Thursday, March 31, 2011

Pincer Grasp and Finger Counting - 3/31/11

Started the day more organized today :)  We had wood blocks to build with, big knobbed animal stampers form Lakekshore with big stamp pads, puzzles to do and books to read. I also got out (after much digging) my Montessori knobbed cylinder blocks. According to Parenting Tree.org " This activity to designed to help develop the child’s visual discrimination of size. An indirect aim is to prepare the child for writing, through the handling of the cylinders by their knobs by the pincher grasp. Another indirect aim is to prepare the child for later work in Mathematics."  One thing I am really trying to work with Freddie on is his pincher grasp. I keep reminding him, "You're holding you're crayon like a caveman again! You're a smart boy. Hold you're crayon like a school boy."  He tries but struggles. He is going to need lots of different activities to retrain his brain to make his fingers do the right thing. Pincher grasp activities will help. Another things I did was break some crayons into tiny pieces. This forces him to hold them with just his finger tips instead of his whole hand. There are lots more things we can do. I'm hoping we can get it corrected before the fall when Kindergarten starts. It will just make life in K easier for him.

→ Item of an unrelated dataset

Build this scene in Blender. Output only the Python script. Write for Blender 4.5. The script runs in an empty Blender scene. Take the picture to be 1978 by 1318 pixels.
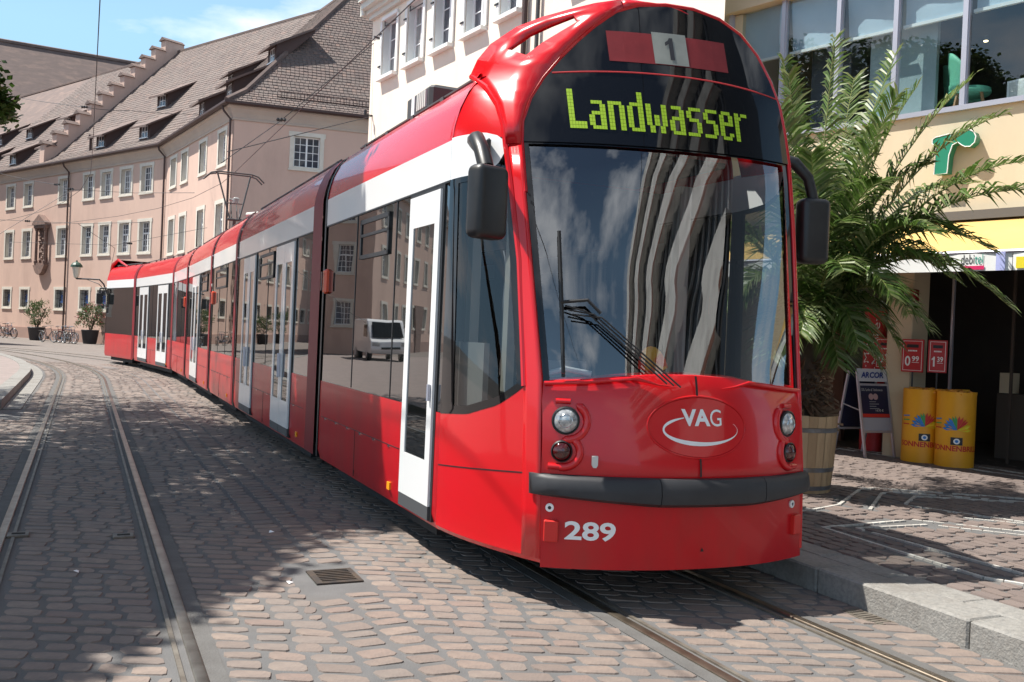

After our morning free play time, we started working on school stuff. Freddie and Flossie took turns either on the computer or working with me with the Montessori number tiles. These are used for number recognition, counting, and one-to-one correspondence. Both did well. Freddie was a little more able to work on his own, but Flossie isn't too far behind. Interestingly, for some reason, not only did Freddie need to count the tiles each time but he also had to count them on his fingers too. It was an extra step that sometimes got him mixed up. I'm not sure why he felt he needed to do that, but he did and couldn't be persuaded not to. I could tell that his brain was really working hard to complete the activity so when he got done and said, "Now what?" I said, "Do you want to take a break now or do you want to do some more work?" He wanted to do more work :)  Why was I not surprised? So I got out the accompanying worksheet I had for the activity. Flossie had been on the computer so I called her over to join us. She stuck in there for about half of it and then needed to bail, which was fine. Freddie finished his whole thing up, again with the counting out loud and on his hands, and lots of serious brain work, plus his little fingers having to use the tiny crayons and getting their workout. He did great and didn't complain once. Once again he was ready for more, but I told him it was time to give his brain a break and sent him outside to play with Jem for awhile. By this time it was about time to get ready to take Bella to work and go to lunch with Gramps anyway.


Lunch was good. Flossie was a grump for some unknown reason but came home and happily ate her lunch here. While the kids napped, the big kids worked on their Academic Fair projects. Jem was learning about ants, and Scout researched some of the explorers of the Mississippi river.  After that everyone had a fun afternoon just hanging out and playing, and then it was off to Winnie the Pooh rehearsals!